### Exercise task
Give the number of lines containing the word "scene", and nothing else.
==== Provided material ====
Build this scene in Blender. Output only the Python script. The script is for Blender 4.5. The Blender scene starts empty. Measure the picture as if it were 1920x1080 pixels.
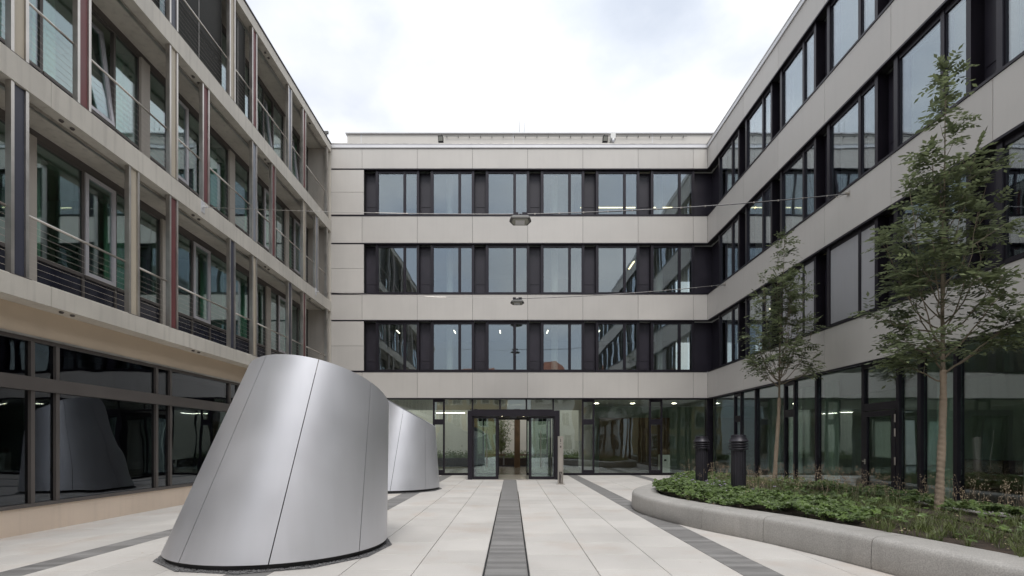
import bpy, bmesh, math, random
from mathutils import Vector, Matrix
R = math.radians
sc = bpy.context.scene
COL = sc.collection
random.seed(7)

# ------------------------------------------------------------------ camera
H = 1.55
cam_d = bpy.data.cameras.new('camera')
cam = bpy.data.objects.new('camera', cam_d); COL.objects.link(cam)
cam.location = (0, 0, H); cam.rotation_euler = (R(90), 0, 0)
cam_d.sensor_width = 36; cam_d.lens = 943 / 1920 * 36
cam_d.shift_y = 291 / 1920; cam_d.shift_x = 1 / 1920
cam_d.clip_start = .05; cam_d.clip_end = 2000
sc.camera = cam

# ------------------------------------------------------------------ sky and sun
SUN_EL, SUN_AZ = R(57), R(176)      # azimuth clockwise from +Y: the veiled sun stands behind the camera
w = bpy.data.worlds.new('World'); sc.world = w; w.use_nodes = True
nt = w.node_tree; nt.nodes.clear()
def N(tree, typ, **kw):
    n = tree.nodes.new(typ)
    for k, v in kw.items(): setattr(n, k, v)
    return n
sky = N(nt, 'ShaderNodeTexSky', sky_type='NISHITA', sun_disc=False, sun_elevation=SUN_EL, sun_rotation=SUN_AZ)
tc = N(nt, 'ShaderNodeTexCoord')
mp = N(nt, 'ShaderNodeMapping'); mp.inputs['Scale'].default_value = (1, 1, 1.7); mp.inputs['Location'].default_value = (1.95, 3.8, .26)
nz = N(nt, 'ShaderNodeTexNoise'); nz.inputs['Scale'].default_value = 2.3; nz.inputs['Detail'].default_value = 9; nz.inputs['Roughness'].default_value = .52; nz.inputs['Distortion'].default_value = .25
cr = N(nt, 'ShaderNodeValToRGB'); cr.color_ramp.elements[0].position = .36; cr.color_ramp.elements[1].position = .56
cr.color_ramp.elements[0].color = (.66, .66, .66, 1); cr.color_ramp.elements[1].color = (1, 1, 1, 1)
nz2 = N(nt, 'ShaderNodeTexNoise'); nz2.inputs['Scale'].default_value = 3.6; nz2.inputs['Detail'].default_value = 8
cl = N(nt, 'ShaderNodeValToRGB'); cl.color_ramp.elements[0].position = .36; cl.color_ramp.elements[1].position = .64
cl.color_ramp.elements[0].color = (5.7, 6.0, 6.45, 1); cl.color_ramp.elements[1].color = (8.2, 8.2, 8.25, 1)
mx = N(nt, 'ShaderNodeMix', data_type='RGBA')
bg = N(nt, 'ShaderNodeBackground'); bg.inputs['Strength'].default_value = .1
wo = N(nt, 'ShaderNodeOutputWorld')
L = nt.links.new
L(tc.outputs['Generated'], mp.inputs['Vector']); L(mp.outputs[0], nz.inputs['Vector']); L(mp.outputs[0], nz2.inputs['Vector'])
L(nz.outputs['Fac'], cr.inputs[0]); L(nz2.outputs['Fac'], cl.inputs[0])
L(cr.outputs[0], mx.inputs['Factor']); L(sky.outputs[0], mx.inputs['A']); L(cl.outputs[0], mx.inputs['B'])
# overcast luminance: brighter towards the zenith, the same all round the compass
sx = N(nt, 'ShaderNodeSeparateXYZ'); L(tc.outputs['Generated'], sx.inputs[0])
oz = N(nt, 'ShaderNodeMath', operation='MAXIMUM'); L(sx.outputs['Z'], oz.inputs[0]); oz.inputs[1].default_value = 0
og = N(nt, 'ShaderNodeMath', operation='MULTIPLY_ADD'); L(oz.outputs[0], og.inputs[0]); og.inputs[1].default_value = .60; og.inputs[2].default_value = .45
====
### Final result
2